Aleksander Frosztega



-------------------------------------------------------
Aleksander Frosztega "Odi summusos; proinde aperte
University of Utrecht dice quid sit quod times."
The Netherlands

🔗 Aleksander Frosztega <Froszteg@...>

Invalid Date Invalid Date
>(b) Actually, Jorgenson seems a more persuasive rebuttal to Rasch than
>anything else I've seen in this discussion. How could they use e.t. if
>they were unable to tune it? (And in my experience it's a very touchy
>thing. The intervals are stretched to the limit of tolerance; get one
>of them wrong & it sounds like hell. I use a strobe.)
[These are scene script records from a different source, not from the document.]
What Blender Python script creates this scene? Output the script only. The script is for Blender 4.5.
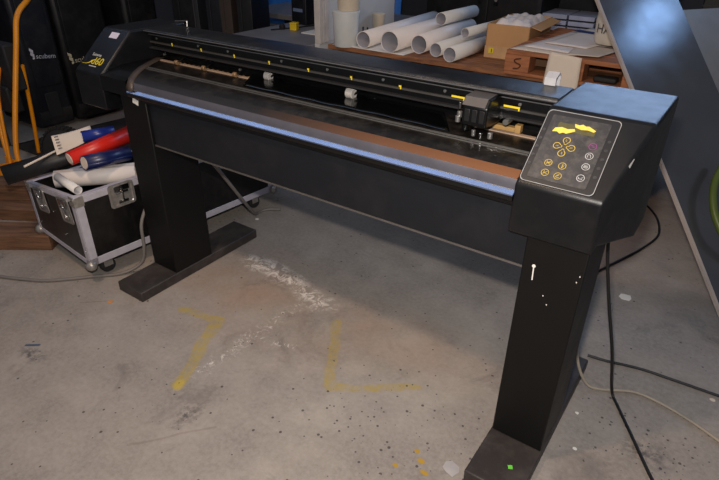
import bpy, bmesh, math, random
from mathutils import Vector, Matrix
random.seed(7)
S = bpy.context.scene
C = S.collection
for o in list(bpy.data.objects):
    bpy.data.objects.remove(o)
PI = math.pi
V = Vector

# ------------------------------------------------------------------ camera
yaw, pit, rol, FPX = 0.6065, -0.5254, 0.0099, 559.418
cd = bpy.data.cameras.new('camera'); cam = bpy.data.objects.new('camera', cd); C.objects.link(cam)
fw = V((-math.sin(yaw)*math.cos(pit), math.cos(yaw)*math.cos(pit), math.sin(pit)))
rt = fw.cross(V((0, 0, 1))).normalized(); up = rt.cross(fw)
r2 = math.cos(rol)*rt + math.sin(rol)*up; u2 = -math.sin(rol)*rt + math.cos(rol)*up
M = Matrix((r2, u2, -fw)).transposed().to_4x4(); M.translation = V((2.1526, -1.585, 1.5353))
cam.matrix_world = M
cd.sensor_fit = 'HORIZONTAL'; cd.sensor_width = 36; cd.lens = 36*FPX/719; cd.clip_start = 0.02
S.camera = cam

# ------------------------------------------------------------------ world, lamps, exposure
S.view_settings.view_transform = 'Standard'; S.view_settings.look = 'None'
S.view_settings.exposure = 0.30; S.view_settings.gamma = 1; S.view_settings.use_curve_mapping = False
w = bpy.data.worlds.new('world'); S.world = w; w.use_nodes = True
bg = w.node_tree.nodes['Background']; bg.inputs[0].default_value = (0.62, 0.66, 0.76, 1); bg.inputs[1].default_value = 0.20

def lamp(name, kind, loc, target, energy, col, size=0.1, size_y=None, spread=None):
    l = bpy.data.lights.new(name, kind); l.energy = energy; l.color = col
    if kind == 'AREA':
        l.shape = 'RECTANGLE'; l.size = size; l.size_y = size_y or size
        if spread: l.spread = spread
    else:
        l.shadow_soft_size = size
    o = bpy.data.objects.new(name, l); C.objects.link(o); o.location = loc
    o.rotation_euler = (V(target)-V(loc)).to_track_quat('-Z', 'Y').to_euler()
    return o
# on-camera flash, a little above the lens
lamp('camera_flash', 'AREA', M.translation + u2*0.16 - rt*0.02, M.translation + fw*3, 34, (1.0, 0.92, 0.84), 0.08, 0.04)
# warm ceiling lamp over the front of the machine
lamp('warm_lamp', 'AREA', (0.9, -1.5, 3.2), (0.9, 0.0, 0.0), 27, (1.0, 0.72, 0.50), 0.18)
# daylight: window high in the back wall, skylight over the front, window in the right wall
lamp('back_window_daylight', 'AREA', (1.55, 5.35, 2.75), (1.5, 0.0, 1.0), 52, (0.42, 0.62, 1.0), 2.6, 1.1)
lamp('skylight_daylight', 'AREA', (-1.9, -.3, 4.2), (-1.9, -.29, 0.6), 16, (0.46, 0.64, 1.0), 6.4, 0.55)
lamp('side_window_daylight', 'AREA', (3.85, 4.0, 4.1), (1.72, 1.7, 1.06), 8, (0.34, 0.58, 1.0), 0.55, 0.42)

# ------------------------------------------------------------------ materials
def lin(c):
    return tuple(((v/255)/12.92 if v/255 <= .04045 else ((v/255+.055)/1.055)**2.4) for v in c) + (1,)
class NB:
    def __init__(s, name):
        s.m = bpy.data.materials.new(name); s.m.use_nodes = True
        s.nt = s.m.node_tree; s.b = s.nt.nodes['Principled BSDF']
    def n(s, t, **k):
        x = s.nt.nodes.new(t)
        for a, v in k.items(): setattr(x, a, v)
        return x
    def l(s, a, b): s.nt.links.new(a, b)
    def math(s, op, a, b=None, clamp=False):
        x = s.n('ShaderNodeMath', operation=op); x.use_clamp = clamp
        for i, v in enumerate((a, b)):
            if v is None: continue
            if isinstance(v, (int, float)): x.inputs[i].default_value = v
            else: s.l(v, x.inputs[i])
        return x.outputs[0]
    def mix(s, f, a, b):
        x = s.n('ShaderNodeMix', data_type='RGBA')
        if isinstance(f, (int, float)): x.inputs[0].default_value = f
        else: s.l(f, x.inputs[0])
        for i, v in ((6, a), (7, b)):
            if isinstance(v, tuple): x.inputs[i].default_value = v
            else: s.l(v, x.inputs[i])
        return x.outputs[2]
    def noise(s, scale, detail=4, rough=.55, vec=None, dist=0):
        x = s.n('ShaderNodeTexNoise'); x.inputs['Scale'].default_value = scale
        x.inputs['Detail'].default_value = detail; x.inputs['Roughness'].default_value = rough
        x.inputs['Distortion'].default_value = dist
        s.l(vec if vec is not None else s.pos(), x.inputs['Vector'])
        return x.outputs[0]
    def pos(s):
        if not hasattr(s, '_p'): s._p = s.n('ShaderNodeTexCoord').outputs['Object']
        return s._p
    def ramp(s, f, lo, hi):
        x = s.n('ShaderNodeMapRange'); s.l(f, x.inputs[0])
        x.inputs[1].default_value = lo; x.inputs[2].default_value = hi
        return x.outputs[0]
    def bump(s, h, st, dist=.01):
        x = s.n('ShaderNodeBump'); x.inputs['Strength'].default_value = st; x.inputs['Distance'].default_value = dist
        s.l(h, x.inputs['Height']); s.l(x.outputs[0], s.b.inputs['Normal'])
MATS = {}
def mat(name, col, rough=.5, metal=0, var=.25, scale=12, bump=0, bscale=200, dust=0, spec=.5, coat=0, trans=0):
    if name in MATS: return MATS[name]
    k = NB(name); c = lin(col); d = tuple(x*(1-var) for x in c[:3])+(1,)
    f = k.ramp(k.noise(scale), .3, .7)
    base = k.mix(f, d, c)
    if dust:
        g = k.math('MULTIPLY', k.ramp(k.noise(scale*1.7, 6, .7), .45, .75), dust)
        base = k.mix(g, base, lin((150, 140, 130)))
    k.l(base, k.b.inputs['Base Color'])
    rr = k.n('ShaderNodeMapRange'); k.l(k.noise(scale*3), rr.inputs[0])
    rr.inputs[3].default_value = max(rough-.08, .02); rr.inputs[4].default_value = min(rough+.08, 1)
    k.l(rr.outputs[0], k.b.inputs['Roughness'])
    k.b.inputs['Metallic'].default_value = metal
    k.b.inputs['Specular IOR Level'].default_value = spec
    k.b.inputs['Coat Weight'].default_value = coat
    if trans: k.b.inputs['Transmission Weight'].default_value = trans
    if bump: k.bump(k.noise(bscale, 2), bump, .002)
    MATS[name] = k.m; return k.m
def wood(name, c1, c2, scale=(3, 25, 25), rough=.75):
    k = NB(name); mp = k.n('ShaderNodeMapping'); mp.inputs['Scale'].default_value = scale; k.l(k.pos(), mp.inputs[0])
    f = k.ramp(k.noise(1.5, 6, .65, mp.outputs[0], .6), .3, .7)
    k.l(k.mix(f, lin(c1), lin(c2)), k.b.inputs['Base Color']); k.b.inputs['Roughness'].default_value = rough
    k.bump(f, .3, .003); return k.m

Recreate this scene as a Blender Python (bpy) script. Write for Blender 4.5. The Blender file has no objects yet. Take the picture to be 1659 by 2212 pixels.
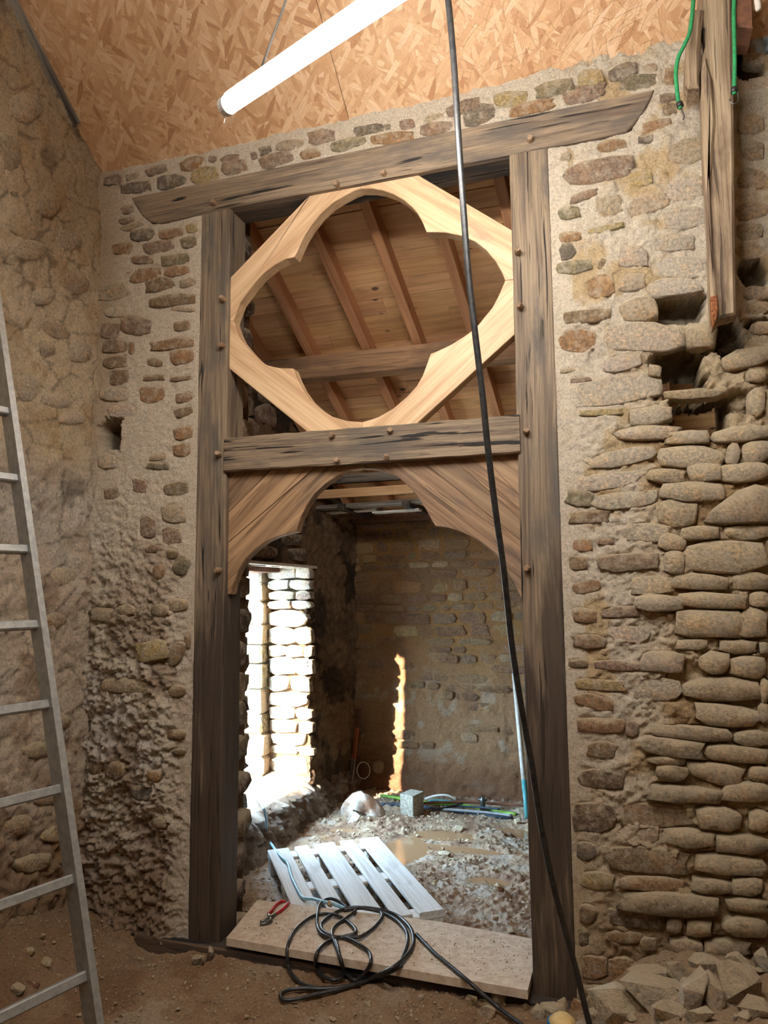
import bpy, bmesh, math, random
import numpy as np
from mathutils import Vector, Matrix, Quaternion

S = bpy.context.scene
COL = S.collection
random.seed(4)

# ------------------------------------------------------------------ camera
CAM = np.array([1.76839, -2.98371, 1.52612])
YAW, PITCH, ROLL, FPX = 0.319951, 0.10652, -0.0083806, 1580.761
def cam_axes():
    f = np.array([-math.sin(YAW)*math.cos(PITCH), math.cos(YAW)*math.cos(PITCH), math.sin(PITCH)])
    r = np.array([math.cos(YAW), math.sin(YAW), 0.0]); u = np.cross(r, f)
    return r*math.cos(ROLL)+u*math.sin(ROLL), -r*math.sin(ROLL)+u*math.cos(ROLL), f
AR, AU, AF = cam_axes()
cd = bpy.data.cameras.new('camera'); cam = bpy.data.objects.new('camera', cd); COL.objects.link(cam)
cd.sensor_fit = 'VERTICAL'; cd.sensor_height = 36.0; cd.lens = FPX/2212*36.0
cd.clip_start = 0.02; cd.clip_end = 200
cam.matrix_world = Matrix(((AR[0], AU[0], -AF[0], CAM[0]), (AR[1], AU[1], -AF[1], CAM[1]),
                           (AR[2], AU[2], -AF[2], CAM[2]), (0, 0, 0, 1)))
S.camera = cam
# where the sight line of a photo pixel meets a real plane: used to measure the place
def ray(x, y): return (x-829.5)/FPX*AR - (y-1106)/FPX*AU + AF
def on_y(x, y, Y): d = ray(x, y); return CAM + d*((Y-CAM[1])/d[1])
def on_z(x, y, Z): d = ray(x, y); return CAM + d*((Z-CAM[2])/d[2])
def on_x(x, y, X): d = ray(x, y); return CAM + d*((X-CAM[0])/d[0])
def at_depth(x, y, t): return CAM + ray(x, y)*t

# ------------------------------------------------------------------ sky, sun, exposure
w = bpy.data.worlds.new('sky'); S.world = w; w.use_nodes = True
bg = w.node_tree.nodes['Background']
bg.inputs[0].default_value = (0.47, 0.73, 1.0, 1); bg.inputs[1].default_value = 46.0
sl = bpy.data.lights.new('sun', 'SUN'); sun = bpy.data.objects.new('sun', sl); COL.objects.link(sun)
sl.energy = 42; sl.angle = math.radians(0.8); sl.color = (1.0, 0.90, 0.74)
sun.rotation_euler = Vector((0.40, 0.86, -0.32)).to_track_quat('-Z', 'Y').to_euler()
pl = bpy.data.lights.new('window_light', 'AREA'); pl.shape = 'RECTANGLE'; pl.size = 1.0; pl.size_y = 1.8
po = bpy.data.objects.new('window_portal', pl); COL.objects.link(po); po.location = (-1.3, 1.55, 0.95)
po.rotation_euler = Vector((1, 0, 0)).to_track_quat('-Z', 'Z').to_euler(); pl.cycles.is_portal = True
TUBE_E = 150.0
FILL_E = 115.0  # unseen lamp added behind the camera to brighten the left side
S.view_settings.view_transform = 'Standard'; S.view_settings.look = 'None'
S.view_settings.exposure = 0.0; S.view_settings.gamma = 1.0; S.view_settings.use_curve_mapping = False
S.cycles.max_bounces = 8; S.cycles.diffuse_bounces = 5; S.cycles.caustics_reflective = False; S.cycles.caustics_refractive = False
S.cycles.sample_clamp_indirect = 6.0

# ------------------------------------------------------------------ colours and noise
def lin(c):
    r = []
    for v in c:
        v = v/255.0; r.append(v/12.92 if v <= .04045 else ((v+.055)/1.055)**2.4)
    return tuple(r)
_rng = np.random.RandomState(7); _T = _rng.rand(256, 256)
def vnoise(u, v, seed=0):
    u = np.asarray(u, float)+seed*17.37; v = np.asarray(v, float)+seed*9.71
    iu = np.floor(u).astype(int); iv = np.floor(v).astype(int); fu = u-iu; fv = v-iv
    fu = fu*fu*fu*(fu*(fu*6-15)+10); fv = fv*fv*fv*(fv*(fv*6-15)+10)
    a = _T[iu & 255, iv & 255]; b = _T[(iu+1) & 255, iv & 255]; c = _T[iu & 255, (iv+1) & 255]; d = _T[(iu+1) & 255, (iv+1) & 255]
    return (a*(1-fu)+b*fu)*(1-fv)+(c*(1-fu)+d*fu)*fv
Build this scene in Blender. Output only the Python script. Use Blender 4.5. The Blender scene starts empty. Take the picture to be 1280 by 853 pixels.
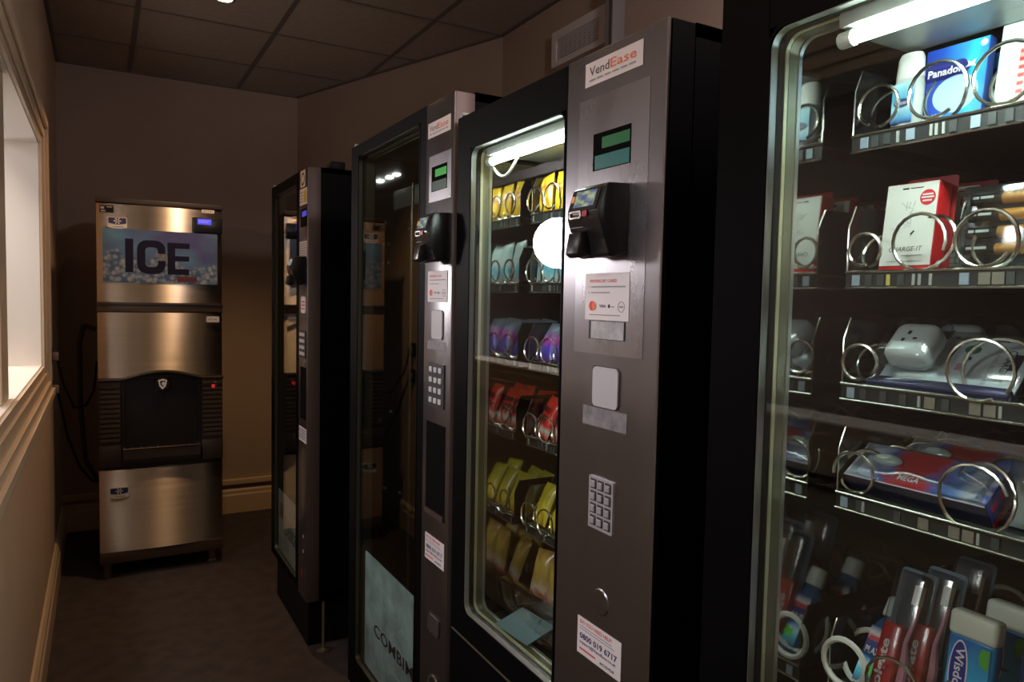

Jorgensen's argument that ET could not have been tuned in the 18th
century is specious. I've addressed this issue in another posting, so I
won't take up more band width by repeating myself. Although my own ET
is not that hot, I know other people, and some of them are on this List, that
can tune good ET by ear. Is it acoustically perfect? Maybe not. Does it,
for all intensive purposes, pass as ET? Absolutely.

Aleksander Frosztega


BTW: When I was Eric Herz's tuning assistant at the New England
Conservatory in Boston, I routinely witnessed him tuning very good ET by
ear (on a French double) in 20 minutes. People that say that it can't be
done don't know what they're talking about. Including Jorgensen.



-------------------------------------------------------
Aleksander Frosztega "Odi summusos; proinde aperte
University of Utrecht dice quid sit quod times."